Wednesday, July 12

Superman Returns review

Superman Returns
a review based on a dream of going to see it

Superman Returns, the newest entry in the long-running Man Of Steel franchise, proves to be one of the oddest films in Bryan Singer's distinctive career. The movie begins in total darkness, and using audio clues only, the audience must decipher the following information: Superman and Jimmy Olsen are hanging out with their scientist girlfriends on a dock on Lake Michigan, when Swamp Thing surfaces near them. Swamp Thing has the ability to emit human pheromones, and the two girls (both played by Erika Christensen) become very aroused, and plead with their boyfriends to let them have sex with Swamp Thing. However, Superman rescues them by grabbing them and flying away, I would guess.

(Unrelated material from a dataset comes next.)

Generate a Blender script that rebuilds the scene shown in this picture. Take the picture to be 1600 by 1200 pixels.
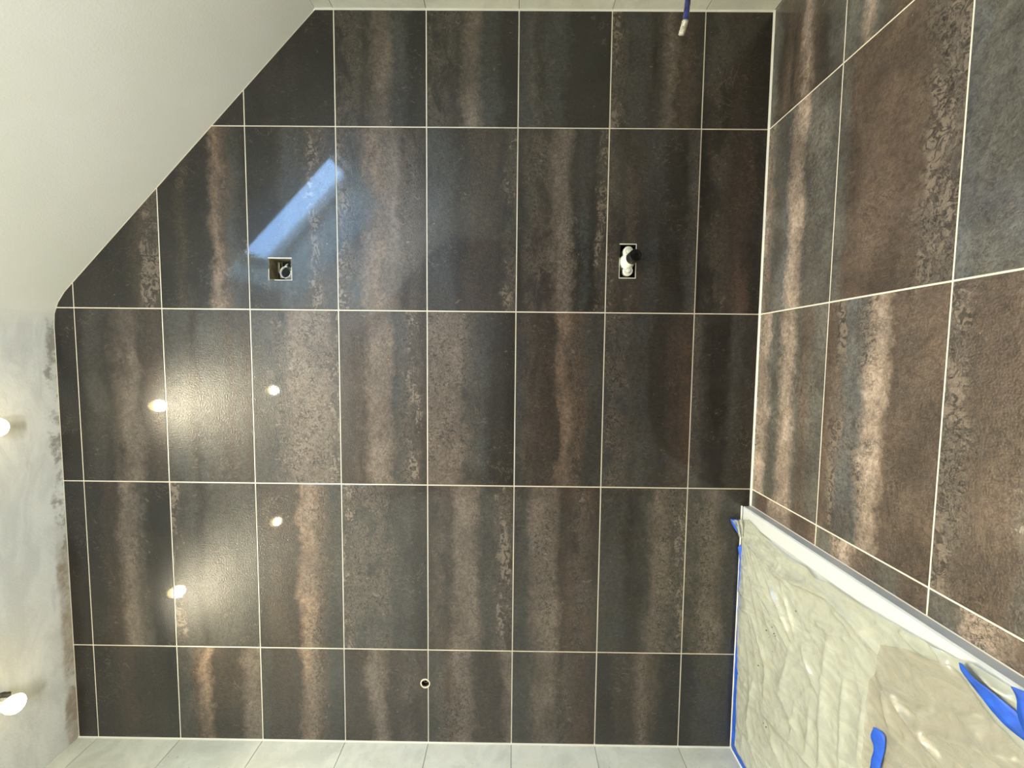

After the rather spartan opening credits, we're whisked back to Clark Kent's teenage years, which take place in an idyllic Smallville curiously similiar to the Austria of The Sound Of Music, except that all the farms are connected by an intricate network of waterslides. The Kents are visiting family friends, who have twin three-year olds. Clark's told that one of the twins is "big." Big how? he asks, only to turn around and discover a twelve-foot tall proportional toddler in a British schoolboy outfit (Carson Kreesley). Clark, his mother, and the toddler begin to ride a waterslide and discuss the toddler's sister. It's here that Singer's script really shines:

MRS KENT: He's a big boy.
CLARK: A big one, all right.
MRS KENT: You should see his sister.
CLARK: She's bigger?
MRS KENT: Nope.
CLARK: She's smaller, like atom-sized?
MRS KENT: Nope.
CLARK: She's normal?
MRS KENT: No, she's...a photograph!

Flash forward to the present, where Superman has a terrific fight scene with Boba Fett, who uses a dynamic fighting style not seen in the Star Wars movies to bring the match to a draw. Superman, though, is preoccupied with remembering four bunsen burners which are heating a giant vat, somewhere far away.

After the fight, look for a cameo from me, as I sit in the produce section and write a rough draft of this review using a laptop and one of the advertising TVs mounted on the wall. (My initial complaint about the movie is that Lois Lane doesn't show up at all.) The film then shifts tones and becomes a stunning meditation on paternity, as I give my stepfather a ride home from the theater, and he gives me a $100 bill. Then I wake up.

Though not the spectacular film many "Supes" fans were waiting for, Superman Returns is a great, if puzzling, popcorn flick, and is highly recommended if you have a couple of hours to kill sleeping on the couch in your clothes, only to wake up after dark, confused and sweaty.

My grade: B

Superman Returns: (Action/Adventure) 2 hrs. 34 min. Rated PG-13 for some intense action violence and hallucinogenic imagery.